Columns, Opinion

KAZI: O Canada

Ask me about self-publishing your blog or continuing an abusive relationship, and I will give you hope. I can’t think of a bad decision without wanting to buy it dinner, maybe spending a year together before we grow too different and are only in it for the sex. If making bad decisions was like space travel, I’d be settin’ my sights on Uranus right now, boldly going where angels fear to tread.

My latest bad decision was a doozy: let’s go to Canada for spring break! Or, let’s find the only country nearby that’s colder than Boston, but without the awesome things that other cold countries have, like vodka or beautiful women or bankruptcy. (In Iceland’s case, all three.) Instead of choosing Toronto or Montreal, which might have mitigated my folly, I chose Ottawa, which is exactly like Rhode Island except it has French subtitles and no Ivy League university.

If instead of being ruggedly handsome in a 600-pound way I were dorky, good-natured and Rowan Atkinson, this could have been a ‘Mr. Bean’ episode. I didn’t have a suitcase so I picked one up from the trash. ‘Why would anyone want to throw away perfectly good luggage?’ I thought. En route to the cab, two wheels fell off. Oh well, Batman has the same problem in ‘Dark Knight’ when his car turns into a motorbike. At the airport, the handle detached: a problem that even Gotham’s greatest hero never faced.

Once on my way, I realized that the Canadian Air Force was using the good plane that weekend, leaving Air Canada stuck with a beaten-down tin can with propellers on each side. When we had to land, the pilot asked us to lean a bit forward.
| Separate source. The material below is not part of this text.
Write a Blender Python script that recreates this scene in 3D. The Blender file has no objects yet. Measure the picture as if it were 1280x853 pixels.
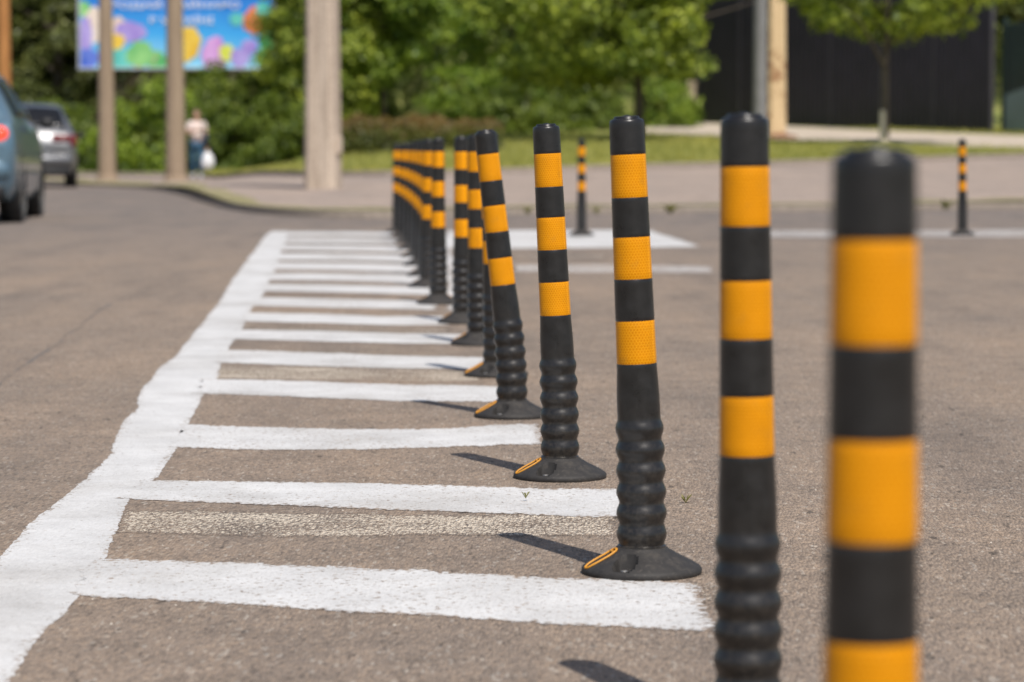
import bpy, math, random
import numpy as np
from mathutils import Vector, Matrix

random.seed(7)
RNG = np.random.default_rng(11)
C = bpy.context.scene.collection
PI = math.pi

# ------------------------------------------------------------------ camera model (metres, eye at 0,0,0.69)
HC = 0.69
FPX = 3556.0
HOR = 188.0
PITCH = math.atan((426.5 - HOR) / FPX)


def ray(px, py):
    a, b = (px - 640.0) / FPX, (426.5 - py) / FPX
    cp, sp = math.cos(PITCH), math.sin(PITCH)
    return Vector((a, b * sp + cp, b * cp - sp))


def at(px, py, z=0.0):
    d = ray(px, py)
    t = (z - HC) / d.z
    return Vector((d.x * t, d.y * t, z))


def at_depth(px, py, Y):
    d = ray(px, py)
    t = Y / d.y
    return Vector((d.x * t, Y, HC + d.z * t))


def lerp(a, b, t):
    return a + (b - a) * t


def sstep(a, b, x):
    t = min(1.0, max(0.0, (x - a) / (b - a)))
    return t * t * (3 - 2 * t)


# ------------------------------------------------------------------ object helpers
def tag(o, label=None, cat=None, group=None, kind=None):
    if label:
        o['label'] = label
    if cat:
        o['category'] = cat
    if group:
        o['group'] = group
    if kind:
        o['kind'] = kind
    return o


def empty(name, loc=(0, 0, 0), rz=0.0):
    o = bpy.data.objects.new(name, None)
    o.empty_display_size = 0.2
    C.objects.link(o)
    o.location = loc
    o.rotation_euler = (0, 0, rz)
    return o


def mesh(name, verts, faces, mats, parent=None, smooth=False, sharp=None, mat_idx=None, uvs=None):
    me = bpy.data.meshes.new(name)
    me.from_pydata([tuple(v) for v in verts], [], [tuple(f) for f in faces])
    if not isinstance(mats, (list, tuple)):
        mats = [mats]
    for m in mats:
        me.materials.append(m)
    if mat_idx is not None:
        me.polygons.foreach_set('material_index', mat_idx)
    if smooth:
        me.polygons.foreach_set('use_smooth', [True] * len(me.polygons))
        if sharp:
            me.set_sharp_from_angle(angle=math.radians(sharp))
    if uvs is not None:
        uvl = me.uv_layers.new(name='UVMap')
        data = [0.0] * (2 * len(me.loops))
        for li, l in enumerate(me.loops):
            data[2 * li], data[2 * li + 1] = uvs[l.vertex_index]
        uvl.data.foreach_set('uv', data)
    me.update()
    o = bpy.data.objects.new(name, me)
    C.objects.link(o)
    if parent is not None:
        o.parent = parent
    return o


def quads_mesh(name, V, mats, parent=None, normals_up=False):
    """V: (n,4,3) array of separate quads."""
    n = len(V)
    me = bpy.data.meshes.new(name)
    me.vertices.add(n * 4)
    me.vertices.foreach_set('co', np.asarray(V, dtype=np.float32).reshape(-1))
    me.loops.add(n * 4)
    me.loops.foreach_set('vertex_index', np.arange(n * 4, dtype=np.int32))
    me.polygons.add(n)
    me.polygons.foreach_set('loop_start', np.arange(0, n * 4, 4, dtype=np.int32))
    me.polygons.foreach_set('loop_total', np.full(n, 4, dtype=np.int32))
    me.materials.append(mats)
    me.update(calc_edges=True)
    me.validate()
    o = bpy.data.objects.new(name, me)
    C.objects.link(o)
    if parent is not None:
        o.parent = parent
    return o


class MB:
    """collects boxes, tubes and lathes into one mesh"""

    def __init__(self):
        self.v, self.f = [], []

    def add(self, verts, faces):
        b = len(self.v)
        self.v += [tuple(p) for p in verts]
        self.f += [tuple(i + b for i in q) for q in faces]
        return self

    def box(self, c, s, rot=None, taper=1.0):
        x, y, z = s[0] / 2, s[1] / 2, s[2] / 2
        pts = []
        for sz in (-1, 1):
            k = 1.0 if sz < 0 else taper
            for sx, sy in ((-1, -1), (1, -1), (1, 1), (-1, 1)):
                p = Vector((sx * x * k, sy * y * k, sz * z))
                if rot is not None:
                    p = rot @ p
                pts.append(p + Vector(c))
        return self.add(pts, [(0, 3, 2, 1), (4, 5, 6, 7), (0, 1, 5, 4), (1, 2, 6, 5), (2, 3, 7, 6), (3, 0, 4, 7)])

    def bevbox(self, c, s, b, rot=None):
        """box with chamfered vertical and horizontal edges"""
        x, y, z = s[0] / 2, s[1] / 2, s[2] / 2
        rings = []
        for zz, ins in ((-z, b), (-z + b, 0), (z - b, 0), (z, b)):
            X, Y = x - ins, y - ins
            rings.append([(X - b, -Y, zz), (X, -Y + b, zz), (X, Y - b, zz), (X - b, Y, zz), (-X + b, Y, zz), (-X, Y - b, zz), (-X, -Y + b, zz), (-X + b, -Y, zz)])
        pts = [Vector(p) for r in rings for p in r]
        if rot is not None:
            pts = [rot @ p for p in pts]
        pts = [p + Vector(c) for p in pts]
        fs = []
        for i in range(3):
            for j in range(8):
                k = (j + 1) % 8
                fs.append((i * 8 + j, i * 8 + k, i * 8 + 8 + k, i * 8 + 8 + j))
        fs.append(tuple(range(7, -1, -1)))
        fs.append(tuple(range(24, 32)))
        return self.add(pts, fs)

    def tube(self, pts, radii, n=10, cap=True, closed=False):
        pts = [Vector(p) for p in pts]
        if not isinstance(radii, (list, tuple)):
            radii = [radii] * len(pts)
        m = len(pts)
        vs, fs = [], []
        prev = None
        for i, p in enumerate(pts):
            if closed:
                d = pts[(i + 1) % m] - pts[i - 1]
            else:
                d = pts[min(i + 1, m - 1)] - pts[max(i - 1, 0)]
            d.normalize()
            if prev is None:
                ref = Vector((0, 0, 1)) if abs(d.z) < 0.9 else Vector((1, 0, 0))
                u = d.cross(ref).normalized()
            else:
                u = (prev - d * prev.dot(d)).normalized()
            prev = u
            w = d.cross(u)
            for j in range(n):
                a = 2 * PI * j / n
                vs.append(p + (u * math.cos(a) + w * math.sin(a)) * radii[i])
        for i in range(m if closed else m - 1):
            i2 = (i + 1) % m
            for j in range(n):
                k = (j + 1) % n
                fs.append((i * n + j, i * n + k, i2 * n + k, i2 * n + j))
        if cap and not closed:
            fs.append(tuple(range(n - 1, -1, -1)))
            fs.append(tuple((m - 1) * n + j for j in range(n)))
        return self.add(vs, fs)

    def lathe(self, prof, n=24, mat4=None):
        vs, fs = [], []
        for r, z in prof:
            for j in range(n):
                a = 2 * PI * j / n
                p = Vector((r * math.cos(a), r * math.sin(a), z))
                vs.append(mat4 @ p if mat4 is not None else p)
        for i in range(len(prof) - 1):
            for j in range(n):
                k = (j + 1) % n
                fs.append((i * n + j, i * n + k, i * n + n + k, i * n + n + j))
        fs.append(tuple(range(n - 1, -1, -1)))
        fs.append(tuple((len(prof) - 1) * n + j for j in range(n)))
        return self.add(vs, fs)

    def ball(self, c, r, n=10, m=7):
        prof = []
        rx, ry, rz = r if isinstance(r, (list, tuple)) else (r, r, r)
        for i in range(m):
            t = PI * (i + 0.001) / (m - 1 + 0.002) - PI / 2
            prof.append((math.cos(t), math.sin(t)))
        M = Matrix.Translation(Vector(c)) @ Matrix.Diagonal((rx, ry, rz, 1))
        return self.lathe(prof, n, M)

    def build(self, name, mat, parent=None, smooth=False, sharp=None):
        return mesh(name, self.v, self.f, mat, parent, smooth, sharp)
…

Ottawa itself isn’t so bad. It’s like any American suburb, but the chains are ‘Twilight Zone’ versions of American stores. We have Urban Outfitters, they have Urban Frontiers. We have Dunkin Donuts, they have Tim Horton’s. We have soap-on-a-rope, they have boats-in-a-mall. I swear on this: this is a city known for having seven miles of river freeze up, and in the middle of winter (which is any month except July), they had all these boats on display at Place d’ Orl’eacute;ans. (That is what Canadians call one of their malls.) I wasn’t alone in not understanding this marketing campaign though. I was standing around, admiring man’s inscrutability, when someone asked me, ‘What is this, a boat?’ I confirmed their suspicion as to the nature of the marine vehicle. ‘Yes pal, it’s a boat.’ ‘But what is it aboat?’ Arafat: ‘It’s a boat! What else can it be?’

Death of my life and sacred blue, I only figured out what Jarett’eacute; Canuck was saying much later.
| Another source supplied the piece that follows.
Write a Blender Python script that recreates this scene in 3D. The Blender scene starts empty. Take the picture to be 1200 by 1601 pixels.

So Canada’s pretty much like a left-handed America. Or rather, a right-handed America trying to write with its left hand. Or maybe not. I’m just viewing it with fractured expectations. We’re the ones who make it awkward for them: sharing such a long border with the greatest country in the world means that you’ll always be judged by that alone. (I grew up in Bangladesh, and I feel bad for setting such standards for India!)

I’m kidding. Canada’s not that bad. They have the right ideas for what to do with French fries (poutine), they have state-sponsored healthcare, they have maple syrup. The women are heart-stoppingly beautiful. Their money has cute names like ‘toonie’ and ‘legal tender’.

Perhaps what America should have done, instead of messing around with countries nobody’s ever heard of, is invade Canada. We’d gain interesting cheeses and a thousand-mile skating rink. We’d be next door to Russia on a much grander scale. The Coen brothers could write movies about the new coldest state. Best of all, we’d end all existing racial tension and pick on the French. Who wouldn’t want that?

I’ll tell you who: nobody. Why? Because Canada really is the perfect neighbor for us. We share a border with a bunch of peaceful smiling people who are friendly enough to not want war, and smarmy enough to not ever want to be American. Canada’s like the perfect roommate: you don’t have to hang with him or take him to every party, but he’s only mildly embarrassing when you do. You can use the embarrassment as a counterpoint to show off your own greatness, which in America’s case is a decadence unmatched since Rome, the justification for a Mickey D’s on every block and television shows like MTV Cribs. Our failures are grand, like Michael Jackson or the war on terrorism. Canada accepts our brashness, our loudmouthed bravado, our crass consumerism, and smiles in friendship, saying ‘Eh?’

And if we ever invaded Canada, Bryan Adams would become one of us.